SET EXERCISE => Give an exact copy of every line, leaving images out.

RECORDED INFORMATION =>
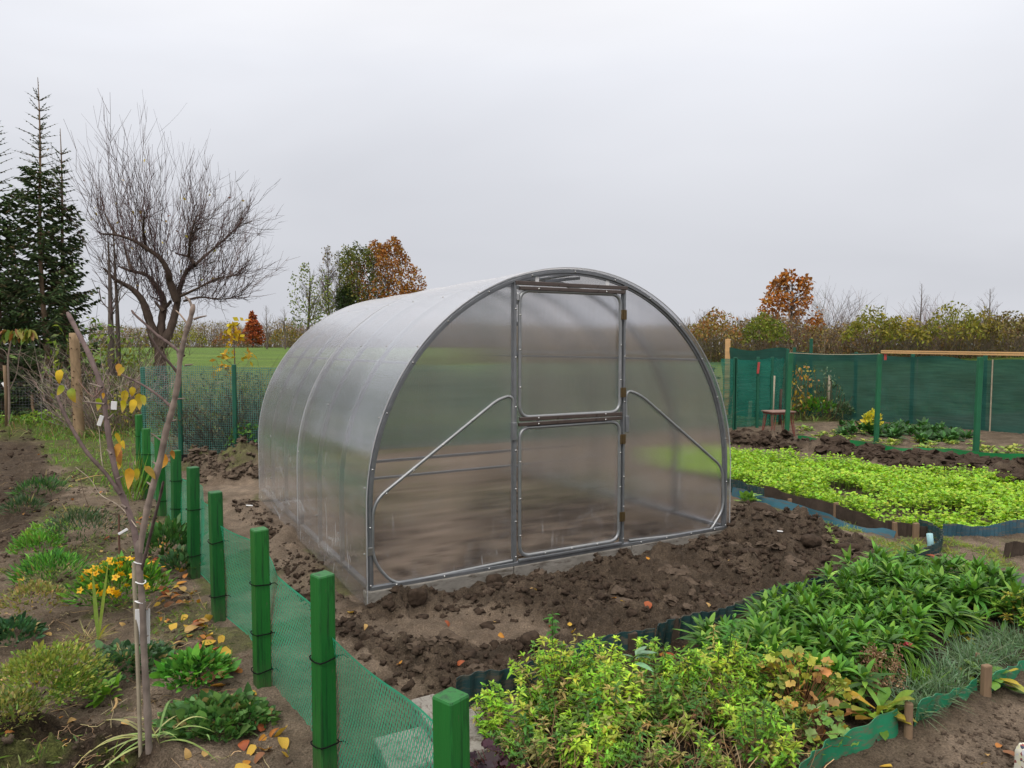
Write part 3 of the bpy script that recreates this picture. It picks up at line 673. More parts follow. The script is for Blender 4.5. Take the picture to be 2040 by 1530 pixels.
# ------------------------------------------------------------------ low net fence on green posts
def catmull(P, n):
    P = np.asarray(P, float); P = np.concatenate([[2*P[0]-P[1]], P, [2*P[-1]-P[-2]]]); out = []
    for k in range(1, len(P)-2):
        t = np.linspace(0, 1, n, endpoint=False)[:, None]; a, b, c, d = P[k-1:k+3]
        out.append(.5*((2*b) + (c-a)*t + (2*a-5*b+4*c-d)*t**2 + (3*b-a-3*c+d)*t**3))
    return np.concatenate(out + [P[-2:-1]])
def strands(mb, S, p0, q0, p1, q1, k, width, col):
    """flat strand from (p0,q0) to (p1,q1) in sheet coordinates (metres); S maps (p,q) to a point"""
    n = len(p0); t = np.linspace(0, 1, k)
    Pp = p0[:, None]*(1-t) + p1[:, None]*t; Qq = q0[:, None]*(1-t) + q1[:, None]*t
    C = S(Pp, Qq)
    T = nrm(np.gradient(C, axis=1)); e = .004
    nn = np.cross(S(Pp+e, Qq)-C, S(Pp, Qq+e)-C); nn = nrm(nn + 1e-12); A = np.cross(T, nn)*width/2
    V = np.stack([C-A, C+A], 2)
    b = (np.arange(n)[:, None]*k + np.arange(k-1)[None])*2
    mb.add(V, np.stack([b, b+1, b+3, b+2], -1).reshape(-1, 4), col)
low = empty('low_net_fence', (0, 0, 0), 0, 'low garden fence of square bright green posts carrying fine green netting', 'fence')
dirf = nrm(FENCE[-1]-FENCE[0]); perp = np.array([dirf[1], -dirf[0], 0]);  # towards the greenhouse
if perp[0] < 0: perp = -perp
hts = [.75, .76, .75, .745, .75, .74, .75, .73, .75]
fyaw = math.atan2(dirf[1], dirf[0])
for k, p in enumerate(FENCE):
    mb = MB(); box(mb, (0, 0, (hts[k]-.25)/2), (.066, .066, hts[k]+.25), bev=.005)
    o = mb.build('post', M['green_paint'], low, smooth=False); o.location = p; o.rotation_euler = (R(rng.normal(0, .7)), R(rng.normal(0, .7)), fyaw + R(rng.normal(0, 4)) + R(12))
    for z in ((.12, .47) if k == 0 else (.1, .27, .5) if k % 3 == 2 else (.14, .46)):
        t = MB(); q = .0355; zz = lambda: z + rng.normal(0, .004)
        loop = np.array([(-q, -q, zz()), (q, -q, zz()), (q, q, zz()), (-q, q, zz()), (-q, -q, zz())]); tubes(t, catmull(loop, 3), .0028, 4)
        tubes(t, np.array([(-q, -q, z), (-q-.025, -q-.01, z+.008), (-q-.05, -q-.012, z+.004)]), .002, 4)
        t.build('cable_tie', M['black_tie'], o)
net_pts = np.concatenate([[FENCE[0]*1.0 - dirf*.8], FENCE, [FENCE[-1]+dirf*.25]]) + perp*.038
for k in range(len(net_pts)-1): pass
npth = []
for k in range(len(net_pts)-1):
    a_, b_ = net_pts[k], net_pts[k+1]
    for t in np.linspace(0, 1, 14, endpoint=False):
        npth.append(a_*(1-t)+b_*t + perp*(.05*math.sin(PI*t)*(1 if k % 2 else .55)))
npth.append(net_pts[-1]); npth = np.array(npth)
cum = np.concatenate([[0], np.cumsum(np.linalg.norm(np.diff(npth, axis=0), axis=1))]); NL = cum[-1]
def net_S(p, q):
    x = np.interp(p, cum, npth[:, 0]); y = np.interp(p, cum, npth[:, 1])
    ht = .545 + .022*np.sin(p*2.1) - .03*np.sin(p*PI)**2; v = q/.5
    lean = .035*np.sin(p*2.6+1)*v + .02*np.sin(v*PI)*np.sin(p*4.1)
    return np.stack([x + perp[0]*lean, y + perp[1]*lean, .008 + ht*v], -1)
mb = MB(); cell = .0195; nn_ = int(NL/cell); p0 = np.arange(nn_)*cell; run = .5*.62
strands(mb, net_S, p0, 0*p0, p0+run, 0*p0+.5, 22, .0050, (.5, .5, .5)); strands(mb, net_S, p0+run, 0*p0, p0, 0*p0+.5, 22, .0050, (.5, .5, .5))
for q in (0., .5): strands(mb, net_S, np.array([0.]), np.array([q]), np.array([NL]), np.array([q]), 260, .007, (.5, .5, .5))
mb.build('netting', M['net'], low)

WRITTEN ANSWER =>
Write part 3 of the bpy script that recreates this picture. It picks up at line 673. More parts follow. The script is for Blender 4.5. Take the picture to be 2040 by 1530 pixels.
# ------------------------------------------------------------------ low net fence on green posts
def catmull(P, n):
    P = np.asarray(P, float); P = np.concatenate([[2*P[0]-P[1]], P, [2*P[-1]-P[-2]]]); out = []
    for k in range(1, len(P)-2):
        t = np.linspace(0, 1, n, endpoint=False)[:, None]; a, b, c, d = P[k-1:k+3]
        out.append(.5*((2*b) + (c-a)*t + (2*a-5*b+4*c-d)*t**2 + (3*b-a-3*c+d)*t**3))
    return np.concatenate(out + [P[-2:-1]])
def strands(mb, S, p0, q0, p1, q1, k, width, col):
    """flat strand from (p0,q0) to (p1,q1) in sheet coordinates (metres); S maps (p,q) to a point"""
    n = len(p0); t = np.linspace(0, 1, k)
    Pp = p0[:, None]*(1-t) + p1[:, None]*t; Qq = q0[:, None]*(1-t) + q1[:, None]*t
    C = S(Pp, Qq)
    T = nrm(np.gradient(C, axis=1)); e = .004
    nn = np.cross(S(Pp+e, Qq)-C, S(Pp, Qq+e)-C); nn = nrm(nn + 1e-12); A = np.cross(T, nn)*width/2
    V = np.stack([C-A, C+A], 2)
    b = (np.arange(n)[:, None]*k + np.arange(k-1)[None])*2
    mb.add(V, np.stack([b, b+1, b+3, b+2], -1).reshape(-1, 4), col)
low = empty('low_net_fence', (0, 0, 0), 0, 'low garden fence of square bright green posts carrying fine green netting', 'fence')
dirf = nrm(FENCE[-1]-FENCE[0]); perp = np.array([dirf[1], -dirf[0], 0]);  # towards the greenhouse
if perp[0] < 0: perp = -perp
hts = [.75, .76, .75, .745, .75, .74, .75, .73, .75]
fyaw = math.atan2(dirf[1], dirf[0])
for k, p in enumerate(FENCE):
    mb = MB(); box(mb, (0, 0, (hts[k]-.25)/2), (.066, .066, hts[k]+.25), bev=.005)
    o = mb.build('post', M['green_paint'], low, smooth=False); o.location = p; o.rotation_euler = (R(rng.normal(0, .7)), R(rng.normal(0, .7)), fyaw + R(rng.normal(0, 4)) + R(12))
    for z in ((.12, .47) if k == 0 else (.1, .27, .5) if k % 3 == 2 else (.14, .46)):
        t = MB(); q = .0355; zz = lambda: z + rng.normal(0, .004)
        loop = np.array([(-q, -q, zz()), (q, -q, zz()), (q, q, zz()), (-q, q, zz()), (-q, -q, zz())]); tubes(t, catmull(loop, 3), .0028, 4)
        tubes(t, np.array([(-q, -q, z), (-q-.025, -q-.01, z+.008), (-q-.05, -q-.012, z+.004)]), .002, 4)
        t.build('cable_tie', M['black_tie'], o)
net_pts = np.concatenate([[FENCE[0]*1.0 - dirf*.8], FENCE, [FENCE[-1]+dirf*.25]]) + perp*.038
for k in range(len(net_pts)-1): pass
npth = []
for k in range(len(net_pts)-1):
    a_, b_ = net_pts[k], net_pts[k+1]
    for t in np.linspace(0, 1, 14, endpoint=False):
        npth.append(a_*(1-t)+b_*t + perp*(.05*math.sin(PI*t)*(1 if k % 2 else .55)))
npth.append(net_pts[-1]); npth = np.array(npth)
cum = np.concatenate([[0], np.cumsum(np.linalg.norm(np.diff(npth, axis=0), axis=1))]); NL = cum[-1]
def net_S(p, q):
    x = np.interp(p, cum, npth[:, 0]); y = np.interp(p, cum, npth[:, 1])
    ht = .545 + .022*np.sin(p*2.1) - .03*np.sin(p*PI)**2; v = q/.5
    lean = .035*np.sin(p*2.6+1)*v + .02*np.sin(v*PI)*np.sin(p*4.1)
    return np.stack([x + perp[0]*lean, y + perp[1]*lean, .008 + ht*v], -1)
mb = MB(); cell = .0195; nn_ = int(NL/cell); p0 = np.arange(nn_)*cell; run = .5*.62
strands(mb, net_S, p0, 0*p0, p0+run, 0*p0+.5, 22, .0050, (.5, .5, .5)); strands(mb, net_S, p0+run, 0*p0, p0, 0*p0+.5, 22, .0050, (.5, .5, .5))
for q in (0., .5): strands(mb, net_S, np.array([0.]), np.array([q]), np.array([NL]), np.array([q]), 260, .007, (.5, .5, .5))
mb.build('netting', M['net'], low)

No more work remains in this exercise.